Forward

All my life I have longed to live in a small town, to be part of an extended family and a close-knit community where the support system is strong, where everyone knows and loves me, warts and all. Where we have a shared history and we all belong to one another through thick and thin. Where we all can relax and enjoy the simple everydayness of home. Krisanne has been lucky enough to have lived just that kind of life.

In her book Daddy Bill Didn’t Come for Coffee Today you have the extraordinary experience of stepping into her life. She shares with such tenderness and candor the grief she feels over the death of her father that you fall in love with her family, MeMe, Daddy Bill and English, Indiana.

If you were to have dinner with Krisanne, as I had the pleasure of doing not long ago (and with Jeffey, too), you would meet this incredible, tiny little spitfire with teased blond hair and lipstick that doesn’t seem to fade. She’d have rings on nearly every finger and they all would seem to look perfectly necessary on her tiny hands. But more than anything else, you would be overwhelmed by her love and generosity; you’d be amazed at her own vulnerability, her openness, and her willingness to share that love. She might say things like, “Well let’s just get right down to it—how old are you?” or, “How do you feel about being a clone of your mother?” and when you look slightly incredulous, “Oh, you haven’t accepted that yet. You will.” She’d tell you all the good things she observed about you and your family. She’d make each of you feel loved and important. I think that’s a gift she has because her Daddy Bill and her tiny town of English have always made her feel that way.

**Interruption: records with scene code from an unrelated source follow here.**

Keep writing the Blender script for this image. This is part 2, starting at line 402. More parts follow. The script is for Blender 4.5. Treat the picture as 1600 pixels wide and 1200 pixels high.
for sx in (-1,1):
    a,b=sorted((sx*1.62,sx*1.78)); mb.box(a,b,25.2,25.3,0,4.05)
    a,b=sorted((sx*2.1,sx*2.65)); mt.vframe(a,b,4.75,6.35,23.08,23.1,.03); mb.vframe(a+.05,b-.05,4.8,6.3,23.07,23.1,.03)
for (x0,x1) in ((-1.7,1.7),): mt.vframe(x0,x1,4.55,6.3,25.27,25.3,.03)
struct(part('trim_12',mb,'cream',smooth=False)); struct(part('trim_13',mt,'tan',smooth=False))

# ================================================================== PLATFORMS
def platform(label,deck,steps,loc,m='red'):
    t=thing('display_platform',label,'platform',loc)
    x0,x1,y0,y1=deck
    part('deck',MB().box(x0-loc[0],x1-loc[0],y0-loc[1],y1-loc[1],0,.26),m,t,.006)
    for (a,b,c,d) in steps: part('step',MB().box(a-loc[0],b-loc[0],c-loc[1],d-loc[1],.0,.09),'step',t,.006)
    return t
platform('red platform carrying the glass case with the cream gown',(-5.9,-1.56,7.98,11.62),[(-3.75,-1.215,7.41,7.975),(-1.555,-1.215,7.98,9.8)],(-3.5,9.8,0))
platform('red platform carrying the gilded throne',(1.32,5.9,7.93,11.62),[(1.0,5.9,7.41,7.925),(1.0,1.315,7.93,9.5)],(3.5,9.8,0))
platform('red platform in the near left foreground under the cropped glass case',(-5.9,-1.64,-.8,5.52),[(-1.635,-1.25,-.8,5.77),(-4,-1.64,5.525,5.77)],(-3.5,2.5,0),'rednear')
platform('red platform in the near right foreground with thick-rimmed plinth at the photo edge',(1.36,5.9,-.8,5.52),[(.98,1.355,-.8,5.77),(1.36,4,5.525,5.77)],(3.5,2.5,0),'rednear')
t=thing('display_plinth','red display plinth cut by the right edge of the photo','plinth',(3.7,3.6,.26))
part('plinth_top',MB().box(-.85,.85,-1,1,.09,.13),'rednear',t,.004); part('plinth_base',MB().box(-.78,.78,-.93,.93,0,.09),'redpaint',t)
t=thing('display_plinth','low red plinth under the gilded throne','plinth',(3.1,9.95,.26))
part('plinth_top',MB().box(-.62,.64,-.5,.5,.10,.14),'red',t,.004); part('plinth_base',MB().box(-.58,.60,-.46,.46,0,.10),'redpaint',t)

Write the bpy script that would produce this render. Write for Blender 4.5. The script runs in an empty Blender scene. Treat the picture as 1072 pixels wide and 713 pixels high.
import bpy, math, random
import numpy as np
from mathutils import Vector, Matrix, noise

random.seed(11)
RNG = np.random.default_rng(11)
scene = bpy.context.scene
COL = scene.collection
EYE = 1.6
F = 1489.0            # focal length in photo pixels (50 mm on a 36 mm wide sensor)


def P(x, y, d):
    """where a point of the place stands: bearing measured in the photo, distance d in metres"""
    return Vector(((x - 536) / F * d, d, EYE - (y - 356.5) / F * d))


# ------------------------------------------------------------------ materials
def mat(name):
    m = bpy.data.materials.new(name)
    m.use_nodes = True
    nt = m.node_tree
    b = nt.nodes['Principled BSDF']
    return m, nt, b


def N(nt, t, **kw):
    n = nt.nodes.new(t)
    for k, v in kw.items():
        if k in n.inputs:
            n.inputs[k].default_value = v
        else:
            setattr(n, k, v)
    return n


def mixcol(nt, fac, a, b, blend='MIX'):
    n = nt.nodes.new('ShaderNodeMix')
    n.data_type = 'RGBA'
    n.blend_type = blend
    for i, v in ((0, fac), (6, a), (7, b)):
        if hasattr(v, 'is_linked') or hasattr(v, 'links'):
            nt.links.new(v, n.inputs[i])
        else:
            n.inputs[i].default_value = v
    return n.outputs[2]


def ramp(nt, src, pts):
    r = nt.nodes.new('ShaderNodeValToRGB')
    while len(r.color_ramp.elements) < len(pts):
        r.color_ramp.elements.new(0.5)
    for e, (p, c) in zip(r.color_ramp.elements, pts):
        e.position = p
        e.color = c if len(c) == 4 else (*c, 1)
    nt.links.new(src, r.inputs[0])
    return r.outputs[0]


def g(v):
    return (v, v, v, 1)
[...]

Most of us are too private to share our inner most thoughts and feelings with the world, even if the shared humanity might be good for us. I don’t want everyone to know that thirty years after the death of my father I can still unexpectedly weep “I want my daddy.” But Krisanne is brave enough to share her pain, her anger, her intimate grieving with us. By doing so she gives us the gift of remembering our own loved ones. We don’t have to feel quite as alone or abnormal about our many stages of grief.

Krisanne does so much more than grieve in this book. She shares her family with us. She rejoices in her God and in her abiding faith. She shows us the love she shared with her father and the special relationship they had. We see English, the small town America that is part of us all. We fall in love with her family. Of course to see Daddy Bill, his strength and his humor, through the adoring eyes of his daughter is to fall in love with him; but I don’t think I’ve known a stronger, more gracious woman than Meme. For a few short hours we laugh and we cry, we pray and we dream, we remember and we share because we, too, belong to a tight-knit community, and to a loving extended family with a faith in God strong enough to see us through the many joys and hurts life brings our way.